No Brasil coube ao Mestre Didi – Deoscóredes Maximiliano dos Santos, a condição de porta-voz autorizado da tradição negra na Bahia. Reconhecido internacionalmente pela estética afro-brasileira, o artista plástico e escritor divulgou em seus contos populares, lendas e mitos africanos, publicados em versão bilíngue, português-yorubá, o sobrenatural em harmonia com o cotidiano.
Em seus contos Mestre Didi escrevia como falava, pois para ele as suas narrativas deviam ser entendidas de forma simples, já que nas narrativas a linguagem se mantem móvel, sempre aberta a uma nova narração individual e oral.
Não só na Bahia, mas em vários estados nacionais estão se estruturando políticas afirmativas para a inserção de griôs em diferentes espaços educativos. No Rio Grande do Sul, a nível estadual, há a Lei Griô, que a exemplo da lei nacional em tramitação, objetiva a valorização e o reconhecimento da tradição oral, buscando entre outras medidas a preservação desses mestres da tradição oral e sua inserção nas escolas. A proposta de inserção de griôs na escola tem como meta o rompimento com a lógica positivista em que a educação é separada da cultura. Além dessa empreitada tem-se também outra, que é a formação de futuros griôs.

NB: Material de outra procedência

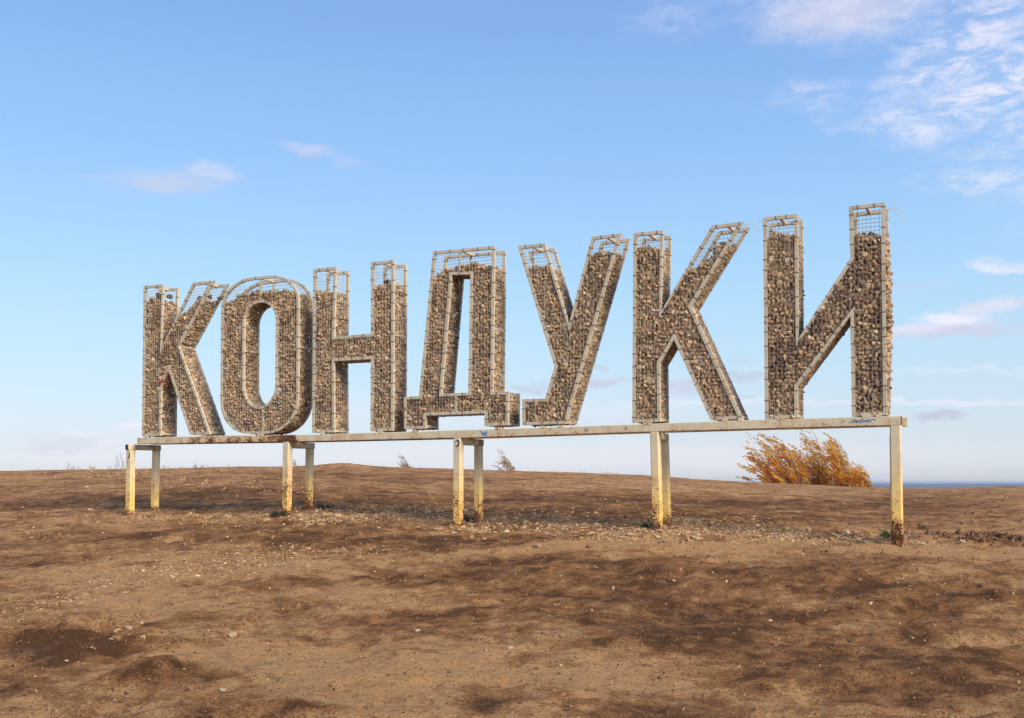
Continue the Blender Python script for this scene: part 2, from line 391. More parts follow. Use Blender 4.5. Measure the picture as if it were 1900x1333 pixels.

Em alguns espaços sociais a inserção desses metres da cultural oral vem se constituindo como uma opção de turismo sustentável, como exemplo “As trilhas griôs da Chamada Diamantina (BA)”, as quais tem em seu roteiro turístico a contação de histórias e de mitos, e a apresentação dos costumes da comunidade. Para isso a comunidade, com apoio de pesquisadores, tem realizado levantamento desse acervo cultural, incentivado os moradores a reconstituírem a história do lugar e a participarem dos projetos. Se constituindo, assim, como uma pedagogia griô.
A cultura na perspectiva griô não é dicotômica. Não se explica o mundo fragmentando-o; ao contrário, aborda-o por todos os ângulos possíveis, explica-o por parábolas, por analogias, por relações simbólicas e por experimentação. Daí a riqueza de se ouvir mitos, lentas e contos, uma vez que o elemento verbal da história, escrito, desprovido de som, de respiração, despojado da relação interpessoal, é apenas sua imagem mumificada.